If any of you come to Australia you must roam around Sydney.

Anonymous said...

Kristy (my 13 year old daughter)found lots of candles and told us that no-one could use any lights from 7.30pm till 9pm... so we watched Robin Hood in candle-light!!! Many houses around us in Hobart turned off their lights for Earth Hour.

Will said...

We got into this and went to a local park with a great view of Melbourne to see all the lights go out. It was a bit of a let down - not as many went out as we'd hoped. Then we went home and had dukkah in the dark, carrying around candles to and from the kitchen to bring over the plates of olive oil and bread! Good old fashioned lighting.
Shouldn't we be doing this more often?

Maggie said...

I agree when I was a small child we seemed to have lots of blackouts so we would get out the candles and sit around and chat. I also remember in the 70's it was fashionable to have dinner parties and have fondue heated gently over bees wax candles and and have candle lit dinners and someone would play guitar and we would sing and talk about all sorts of topics.

gardengal said...

Well I hate to be the voice of dissent, but if the Adelaide Council could turn off all the lights one night, but can't be bothered doing it every night, then they don't give a damn about the environment. Its just green washing.
The whole exercise is just to salve middle class angst. Wouldn't it be much better if everyone sat down and resolved not to leave any uneccessary lights on this year? To postpone buying that new car 'til next year? (and the year after and the year after). To examine every new purchase on a needs basis and not buy it if you don't need it? To examine every new purchase on its environmental foot print? To give up polar fleece and knit a jumper? To turn the telly, the computer and all their peripherals off at the power point every night? Not use the AC this summer?
If every person in the western world did one of those things this year, that would make a real impact.

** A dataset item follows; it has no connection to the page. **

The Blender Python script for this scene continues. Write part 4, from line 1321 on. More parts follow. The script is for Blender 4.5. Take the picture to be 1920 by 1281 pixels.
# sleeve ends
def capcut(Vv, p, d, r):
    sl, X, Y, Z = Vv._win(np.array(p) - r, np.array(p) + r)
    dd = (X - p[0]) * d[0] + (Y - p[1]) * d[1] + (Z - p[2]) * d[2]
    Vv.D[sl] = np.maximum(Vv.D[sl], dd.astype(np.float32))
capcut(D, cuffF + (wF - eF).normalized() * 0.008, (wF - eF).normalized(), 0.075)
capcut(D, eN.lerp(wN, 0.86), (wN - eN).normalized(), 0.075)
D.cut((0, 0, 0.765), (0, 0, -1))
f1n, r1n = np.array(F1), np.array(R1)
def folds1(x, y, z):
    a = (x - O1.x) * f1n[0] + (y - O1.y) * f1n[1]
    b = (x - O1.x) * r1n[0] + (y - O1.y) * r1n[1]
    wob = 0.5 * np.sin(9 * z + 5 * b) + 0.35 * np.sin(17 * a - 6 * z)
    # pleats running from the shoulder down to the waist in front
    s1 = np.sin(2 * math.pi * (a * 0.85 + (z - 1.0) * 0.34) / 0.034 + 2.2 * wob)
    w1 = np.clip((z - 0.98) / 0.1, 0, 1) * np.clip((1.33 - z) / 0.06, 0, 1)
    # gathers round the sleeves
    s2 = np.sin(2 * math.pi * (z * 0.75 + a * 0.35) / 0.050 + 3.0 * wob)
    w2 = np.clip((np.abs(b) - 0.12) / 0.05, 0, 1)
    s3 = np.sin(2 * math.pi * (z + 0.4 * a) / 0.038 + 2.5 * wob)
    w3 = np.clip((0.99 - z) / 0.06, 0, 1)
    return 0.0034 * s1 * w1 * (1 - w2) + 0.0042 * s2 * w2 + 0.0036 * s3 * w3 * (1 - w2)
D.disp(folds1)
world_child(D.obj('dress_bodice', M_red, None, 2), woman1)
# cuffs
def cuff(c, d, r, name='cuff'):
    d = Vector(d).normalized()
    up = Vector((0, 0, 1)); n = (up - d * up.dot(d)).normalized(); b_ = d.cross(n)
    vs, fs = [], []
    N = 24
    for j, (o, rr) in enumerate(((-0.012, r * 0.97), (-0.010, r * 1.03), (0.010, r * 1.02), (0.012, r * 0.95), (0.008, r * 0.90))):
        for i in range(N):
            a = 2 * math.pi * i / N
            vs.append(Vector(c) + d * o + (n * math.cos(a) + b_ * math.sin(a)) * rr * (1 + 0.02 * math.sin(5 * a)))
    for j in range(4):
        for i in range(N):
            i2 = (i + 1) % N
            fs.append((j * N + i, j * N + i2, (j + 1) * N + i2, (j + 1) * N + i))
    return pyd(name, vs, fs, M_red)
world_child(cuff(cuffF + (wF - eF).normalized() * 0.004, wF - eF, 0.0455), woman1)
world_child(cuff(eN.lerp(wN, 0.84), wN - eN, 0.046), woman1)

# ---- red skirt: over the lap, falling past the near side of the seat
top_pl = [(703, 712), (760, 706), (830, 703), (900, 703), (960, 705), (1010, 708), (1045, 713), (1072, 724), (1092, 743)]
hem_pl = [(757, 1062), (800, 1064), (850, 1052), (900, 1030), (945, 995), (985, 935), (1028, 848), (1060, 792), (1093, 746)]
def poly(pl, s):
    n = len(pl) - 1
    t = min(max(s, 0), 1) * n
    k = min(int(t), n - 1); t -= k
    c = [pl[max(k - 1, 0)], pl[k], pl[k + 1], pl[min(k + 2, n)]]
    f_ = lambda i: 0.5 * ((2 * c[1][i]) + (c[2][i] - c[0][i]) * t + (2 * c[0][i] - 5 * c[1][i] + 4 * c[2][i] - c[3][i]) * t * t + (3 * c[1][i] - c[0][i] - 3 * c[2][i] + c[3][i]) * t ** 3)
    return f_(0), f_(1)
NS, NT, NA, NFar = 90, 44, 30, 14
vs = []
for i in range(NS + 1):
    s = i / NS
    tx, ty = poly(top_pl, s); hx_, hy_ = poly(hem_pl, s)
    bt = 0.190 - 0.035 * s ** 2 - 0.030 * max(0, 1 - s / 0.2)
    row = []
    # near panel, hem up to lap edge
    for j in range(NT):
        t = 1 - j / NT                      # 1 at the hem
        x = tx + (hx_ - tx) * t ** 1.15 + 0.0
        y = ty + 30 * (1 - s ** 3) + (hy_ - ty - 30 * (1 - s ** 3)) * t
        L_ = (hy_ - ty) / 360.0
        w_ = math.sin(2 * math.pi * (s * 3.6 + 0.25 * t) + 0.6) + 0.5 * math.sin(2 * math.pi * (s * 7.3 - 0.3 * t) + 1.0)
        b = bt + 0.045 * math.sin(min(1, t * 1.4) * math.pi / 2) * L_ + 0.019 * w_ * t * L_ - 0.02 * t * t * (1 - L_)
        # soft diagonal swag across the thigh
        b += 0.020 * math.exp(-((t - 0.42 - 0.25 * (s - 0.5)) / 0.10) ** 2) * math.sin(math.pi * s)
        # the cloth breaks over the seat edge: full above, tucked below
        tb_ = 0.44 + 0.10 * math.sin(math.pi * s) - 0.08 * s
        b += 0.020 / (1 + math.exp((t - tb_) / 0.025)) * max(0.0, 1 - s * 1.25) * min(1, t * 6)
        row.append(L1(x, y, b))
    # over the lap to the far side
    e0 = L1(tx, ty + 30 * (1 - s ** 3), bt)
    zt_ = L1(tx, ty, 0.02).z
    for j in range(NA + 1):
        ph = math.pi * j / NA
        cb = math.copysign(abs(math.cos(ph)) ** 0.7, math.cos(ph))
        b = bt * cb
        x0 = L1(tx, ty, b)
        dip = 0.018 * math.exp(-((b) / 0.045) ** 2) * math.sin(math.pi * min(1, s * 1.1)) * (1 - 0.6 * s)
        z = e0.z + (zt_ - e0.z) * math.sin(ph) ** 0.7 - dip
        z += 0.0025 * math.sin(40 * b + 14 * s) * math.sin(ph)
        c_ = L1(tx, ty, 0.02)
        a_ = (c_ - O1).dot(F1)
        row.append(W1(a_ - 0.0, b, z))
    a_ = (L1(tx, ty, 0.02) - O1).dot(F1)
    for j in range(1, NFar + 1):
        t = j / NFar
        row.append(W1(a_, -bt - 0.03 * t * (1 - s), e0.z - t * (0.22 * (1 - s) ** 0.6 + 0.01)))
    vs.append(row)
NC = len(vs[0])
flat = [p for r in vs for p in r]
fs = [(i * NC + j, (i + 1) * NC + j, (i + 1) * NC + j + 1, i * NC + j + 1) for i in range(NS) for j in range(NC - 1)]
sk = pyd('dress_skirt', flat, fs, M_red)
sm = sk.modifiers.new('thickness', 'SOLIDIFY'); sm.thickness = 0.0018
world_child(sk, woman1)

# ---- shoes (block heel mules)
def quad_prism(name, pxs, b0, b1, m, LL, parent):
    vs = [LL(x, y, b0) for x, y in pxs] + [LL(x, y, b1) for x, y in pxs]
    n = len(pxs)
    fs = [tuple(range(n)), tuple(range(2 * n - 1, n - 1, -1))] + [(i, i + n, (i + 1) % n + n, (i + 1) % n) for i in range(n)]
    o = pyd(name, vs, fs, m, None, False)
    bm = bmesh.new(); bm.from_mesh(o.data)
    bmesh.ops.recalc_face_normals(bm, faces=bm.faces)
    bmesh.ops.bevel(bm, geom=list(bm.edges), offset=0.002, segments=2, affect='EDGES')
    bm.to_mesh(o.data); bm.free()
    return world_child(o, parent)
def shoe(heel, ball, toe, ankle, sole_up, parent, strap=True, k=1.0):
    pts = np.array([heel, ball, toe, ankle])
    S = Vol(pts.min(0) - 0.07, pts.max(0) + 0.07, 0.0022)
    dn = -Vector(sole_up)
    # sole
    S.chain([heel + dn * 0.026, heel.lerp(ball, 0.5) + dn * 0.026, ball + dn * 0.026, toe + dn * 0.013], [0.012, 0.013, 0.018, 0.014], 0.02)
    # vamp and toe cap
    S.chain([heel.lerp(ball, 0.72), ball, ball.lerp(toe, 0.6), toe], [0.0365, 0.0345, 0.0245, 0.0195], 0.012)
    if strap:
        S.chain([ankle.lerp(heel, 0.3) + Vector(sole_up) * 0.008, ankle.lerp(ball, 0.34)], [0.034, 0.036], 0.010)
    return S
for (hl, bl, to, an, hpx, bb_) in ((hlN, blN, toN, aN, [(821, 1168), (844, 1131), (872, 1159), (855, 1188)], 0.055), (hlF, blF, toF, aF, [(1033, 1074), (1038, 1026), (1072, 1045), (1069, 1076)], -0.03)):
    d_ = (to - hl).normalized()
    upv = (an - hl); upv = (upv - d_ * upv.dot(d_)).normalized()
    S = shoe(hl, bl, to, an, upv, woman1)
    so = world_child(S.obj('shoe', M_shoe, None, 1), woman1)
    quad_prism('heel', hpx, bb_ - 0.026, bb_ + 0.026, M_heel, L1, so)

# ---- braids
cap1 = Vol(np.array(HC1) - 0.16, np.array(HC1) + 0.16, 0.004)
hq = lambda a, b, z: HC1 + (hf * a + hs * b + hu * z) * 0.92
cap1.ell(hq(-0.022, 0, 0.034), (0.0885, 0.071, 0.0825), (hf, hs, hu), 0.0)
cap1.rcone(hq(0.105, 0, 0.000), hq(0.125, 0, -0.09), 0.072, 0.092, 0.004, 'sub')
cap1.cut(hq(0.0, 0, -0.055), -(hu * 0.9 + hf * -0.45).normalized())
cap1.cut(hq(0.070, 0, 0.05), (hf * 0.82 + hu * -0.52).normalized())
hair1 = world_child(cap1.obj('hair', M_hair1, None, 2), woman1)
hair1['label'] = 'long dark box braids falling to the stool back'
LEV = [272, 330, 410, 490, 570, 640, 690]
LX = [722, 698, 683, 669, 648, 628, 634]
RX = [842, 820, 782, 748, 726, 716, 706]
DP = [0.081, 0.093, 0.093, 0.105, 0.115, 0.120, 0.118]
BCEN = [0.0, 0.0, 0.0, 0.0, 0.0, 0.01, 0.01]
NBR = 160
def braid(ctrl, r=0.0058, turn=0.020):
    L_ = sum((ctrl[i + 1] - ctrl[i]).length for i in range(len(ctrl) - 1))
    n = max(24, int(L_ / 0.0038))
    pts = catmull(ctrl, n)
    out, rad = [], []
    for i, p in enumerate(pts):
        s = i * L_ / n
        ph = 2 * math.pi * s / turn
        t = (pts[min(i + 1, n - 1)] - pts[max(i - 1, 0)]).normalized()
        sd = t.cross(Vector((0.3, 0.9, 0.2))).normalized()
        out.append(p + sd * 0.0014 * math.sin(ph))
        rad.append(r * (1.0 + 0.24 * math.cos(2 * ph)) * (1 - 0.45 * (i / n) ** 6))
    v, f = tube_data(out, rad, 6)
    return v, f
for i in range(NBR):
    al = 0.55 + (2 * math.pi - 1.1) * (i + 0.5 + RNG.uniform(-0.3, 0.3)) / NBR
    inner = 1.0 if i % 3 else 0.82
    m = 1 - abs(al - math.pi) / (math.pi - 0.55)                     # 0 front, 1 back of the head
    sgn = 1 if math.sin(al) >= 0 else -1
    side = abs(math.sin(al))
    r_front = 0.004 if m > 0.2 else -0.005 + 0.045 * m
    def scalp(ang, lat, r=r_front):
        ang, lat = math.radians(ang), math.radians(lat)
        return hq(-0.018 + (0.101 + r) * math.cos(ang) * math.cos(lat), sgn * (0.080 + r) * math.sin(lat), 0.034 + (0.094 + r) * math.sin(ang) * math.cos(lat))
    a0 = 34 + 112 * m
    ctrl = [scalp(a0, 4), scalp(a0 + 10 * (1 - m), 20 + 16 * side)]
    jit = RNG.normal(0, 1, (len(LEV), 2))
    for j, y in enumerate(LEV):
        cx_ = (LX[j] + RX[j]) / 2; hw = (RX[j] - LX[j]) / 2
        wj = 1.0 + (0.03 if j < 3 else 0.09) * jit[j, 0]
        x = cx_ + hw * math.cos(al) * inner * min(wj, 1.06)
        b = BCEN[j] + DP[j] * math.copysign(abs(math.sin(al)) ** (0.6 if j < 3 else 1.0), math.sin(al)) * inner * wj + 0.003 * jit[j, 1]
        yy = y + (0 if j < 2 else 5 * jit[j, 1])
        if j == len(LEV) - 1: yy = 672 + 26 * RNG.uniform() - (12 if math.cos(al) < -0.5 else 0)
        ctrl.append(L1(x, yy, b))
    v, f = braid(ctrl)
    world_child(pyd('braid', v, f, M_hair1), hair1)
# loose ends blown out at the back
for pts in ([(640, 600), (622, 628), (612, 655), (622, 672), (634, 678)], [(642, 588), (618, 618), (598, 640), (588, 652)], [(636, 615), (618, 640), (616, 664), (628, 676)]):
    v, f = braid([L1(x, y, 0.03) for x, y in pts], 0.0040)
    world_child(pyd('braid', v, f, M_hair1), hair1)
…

And ... solar garden lights are not a sustainable form of lighting. They were never meant to be. They are a way of getting garden lights without running power into the garden.

Kate said...

Of course you are right and we all know that but all those other people out there need to be educated before any progress can be made. It is no good just you and I treading lightly, so somehow we have to gradually get into people's minds and I think an "Event" is probably, unfortunately the only way to grab the attention of most people. Secondly, solar lights are a fine way to illuminate a space inside at night. Of course it would be better to do more but surely having some people around and eating by the glow of these lanterns is a nice way to start a conversation with un-thinking friends about all this. Maybe you are just feeling a bit grumpy, gardengal, like I often do!

joco said...

Hiya Kate,

I only found out a few minutes before 20.00 hrs because of google's search page being black. No mention on our UK news either before or after the event.

We spent a happy hour just sitting in the dark, not even a candle or torch. ( solar lanterns: brill!)

I would have liked to learn what impact an hour makes, globally or by country. We live in the middle of nowhere, so I couldn't even tell how many took part as there are never any lights visible.

This ought to be a weekly occurrance. Great job you over there starting this last year.